• **Exercise**
Return all lines with the word "script" in them.

• **Exercise input**

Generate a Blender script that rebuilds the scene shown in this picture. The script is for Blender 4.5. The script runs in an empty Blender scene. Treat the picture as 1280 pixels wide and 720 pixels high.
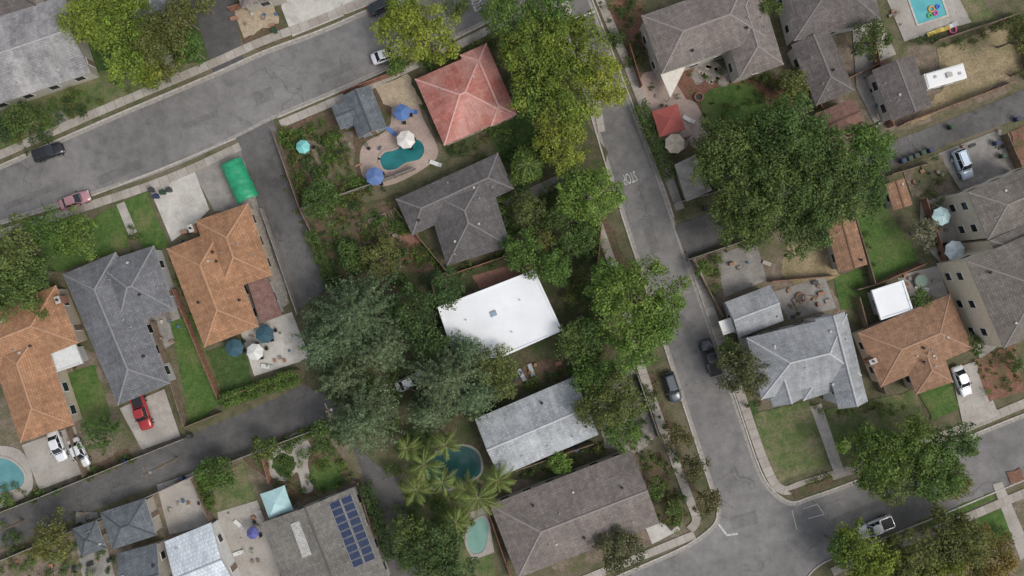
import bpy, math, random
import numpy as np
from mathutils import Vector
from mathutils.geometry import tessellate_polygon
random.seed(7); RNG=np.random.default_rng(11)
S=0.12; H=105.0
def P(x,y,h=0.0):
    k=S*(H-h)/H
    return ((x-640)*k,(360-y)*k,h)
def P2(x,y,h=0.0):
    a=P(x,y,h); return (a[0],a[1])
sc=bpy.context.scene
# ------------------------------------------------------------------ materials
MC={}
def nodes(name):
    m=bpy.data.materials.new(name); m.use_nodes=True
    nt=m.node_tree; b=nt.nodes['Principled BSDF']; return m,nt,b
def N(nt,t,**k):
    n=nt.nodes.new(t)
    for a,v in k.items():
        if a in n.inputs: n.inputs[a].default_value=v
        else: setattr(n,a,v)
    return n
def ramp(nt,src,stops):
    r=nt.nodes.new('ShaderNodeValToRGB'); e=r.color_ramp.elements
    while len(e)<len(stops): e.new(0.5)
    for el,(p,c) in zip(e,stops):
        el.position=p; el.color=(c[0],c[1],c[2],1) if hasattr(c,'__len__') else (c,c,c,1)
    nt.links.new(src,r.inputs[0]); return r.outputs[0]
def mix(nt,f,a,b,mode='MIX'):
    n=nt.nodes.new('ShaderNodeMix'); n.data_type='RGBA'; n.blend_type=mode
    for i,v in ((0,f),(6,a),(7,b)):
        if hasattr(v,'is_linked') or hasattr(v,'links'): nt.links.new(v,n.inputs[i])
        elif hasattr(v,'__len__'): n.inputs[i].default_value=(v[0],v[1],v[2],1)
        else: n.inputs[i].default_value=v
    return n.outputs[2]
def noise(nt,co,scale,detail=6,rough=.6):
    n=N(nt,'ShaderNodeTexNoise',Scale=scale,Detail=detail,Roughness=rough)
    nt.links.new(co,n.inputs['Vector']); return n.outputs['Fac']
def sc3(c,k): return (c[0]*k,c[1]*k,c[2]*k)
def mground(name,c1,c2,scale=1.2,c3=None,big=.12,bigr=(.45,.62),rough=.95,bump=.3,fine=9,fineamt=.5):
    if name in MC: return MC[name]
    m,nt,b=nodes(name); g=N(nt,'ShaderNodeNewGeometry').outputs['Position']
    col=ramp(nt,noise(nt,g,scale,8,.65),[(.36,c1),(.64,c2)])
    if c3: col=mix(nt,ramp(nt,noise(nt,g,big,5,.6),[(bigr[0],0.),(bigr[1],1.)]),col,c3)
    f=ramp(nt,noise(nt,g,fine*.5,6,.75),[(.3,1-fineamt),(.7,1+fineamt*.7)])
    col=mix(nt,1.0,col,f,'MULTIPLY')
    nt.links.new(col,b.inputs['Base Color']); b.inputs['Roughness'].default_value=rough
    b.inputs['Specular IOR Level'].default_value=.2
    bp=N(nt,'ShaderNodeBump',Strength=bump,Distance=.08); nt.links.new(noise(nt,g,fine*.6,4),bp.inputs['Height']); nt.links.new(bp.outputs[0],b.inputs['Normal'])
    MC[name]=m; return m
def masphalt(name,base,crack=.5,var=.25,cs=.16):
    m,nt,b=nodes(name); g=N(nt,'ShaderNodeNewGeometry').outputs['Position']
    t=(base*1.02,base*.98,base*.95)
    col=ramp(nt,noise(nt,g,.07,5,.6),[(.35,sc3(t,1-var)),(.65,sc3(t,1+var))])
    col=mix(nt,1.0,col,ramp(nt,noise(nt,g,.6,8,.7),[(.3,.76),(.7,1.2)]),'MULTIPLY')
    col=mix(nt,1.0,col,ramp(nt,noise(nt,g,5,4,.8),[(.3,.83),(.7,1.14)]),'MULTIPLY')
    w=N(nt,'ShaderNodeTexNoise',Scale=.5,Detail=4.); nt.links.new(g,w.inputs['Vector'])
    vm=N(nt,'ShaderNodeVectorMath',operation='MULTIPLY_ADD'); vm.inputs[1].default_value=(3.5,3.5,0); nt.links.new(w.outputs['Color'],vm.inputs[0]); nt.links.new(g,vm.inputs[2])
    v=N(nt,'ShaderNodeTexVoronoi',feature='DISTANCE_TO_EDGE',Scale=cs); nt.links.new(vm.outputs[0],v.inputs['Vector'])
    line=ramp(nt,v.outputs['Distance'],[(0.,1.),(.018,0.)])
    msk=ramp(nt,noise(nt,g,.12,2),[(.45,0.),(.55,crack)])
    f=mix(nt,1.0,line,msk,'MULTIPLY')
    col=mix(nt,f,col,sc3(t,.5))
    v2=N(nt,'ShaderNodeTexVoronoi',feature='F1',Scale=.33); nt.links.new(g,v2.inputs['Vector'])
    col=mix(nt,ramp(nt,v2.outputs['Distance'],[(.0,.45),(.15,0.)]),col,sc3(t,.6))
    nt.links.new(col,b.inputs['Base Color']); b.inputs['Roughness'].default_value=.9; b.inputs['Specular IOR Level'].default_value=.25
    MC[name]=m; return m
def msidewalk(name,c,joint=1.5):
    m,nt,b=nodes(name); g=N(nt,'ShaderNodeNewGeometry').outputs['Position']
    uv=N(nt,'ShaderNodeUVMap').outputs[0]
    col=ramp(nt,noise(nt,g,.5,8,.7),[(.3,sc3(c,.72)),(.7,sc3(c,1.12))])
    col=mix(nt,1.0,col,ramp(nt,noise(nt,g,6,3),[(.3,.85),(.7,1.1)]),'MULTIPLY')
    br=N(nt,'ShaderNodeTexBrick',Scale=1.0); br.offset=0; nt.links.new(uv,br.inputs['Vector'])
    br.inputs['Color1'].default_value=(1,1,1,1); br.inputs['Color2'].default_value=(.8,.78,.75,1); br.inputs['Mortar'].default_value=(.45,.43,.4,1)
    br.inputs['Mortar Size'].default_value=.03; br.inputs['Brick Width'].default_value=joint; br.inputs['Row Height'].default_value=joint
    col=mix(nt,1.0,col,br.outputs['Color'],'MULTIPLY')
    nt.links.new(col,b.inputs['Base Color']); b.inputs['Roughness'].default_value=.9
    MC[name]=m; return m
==
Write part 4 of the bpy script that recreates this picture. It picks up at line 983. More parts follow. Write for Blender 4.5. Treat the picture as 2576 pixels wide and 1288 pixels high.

• **Answer to the task**
Generate a Blender script that rebuilds the scene shown in this picture. The script is for Blender 4.5. The script runs in an empty Blender scene. Treat the picture as 1280 pixels wide and 720 pixels high.
Write part 4 of the bpy script that recreates this picture. It picks up at line 983. More parts follow. Write for Blender 4.5. Treat the picture as 2576 pixels wide and 1288 pixels high.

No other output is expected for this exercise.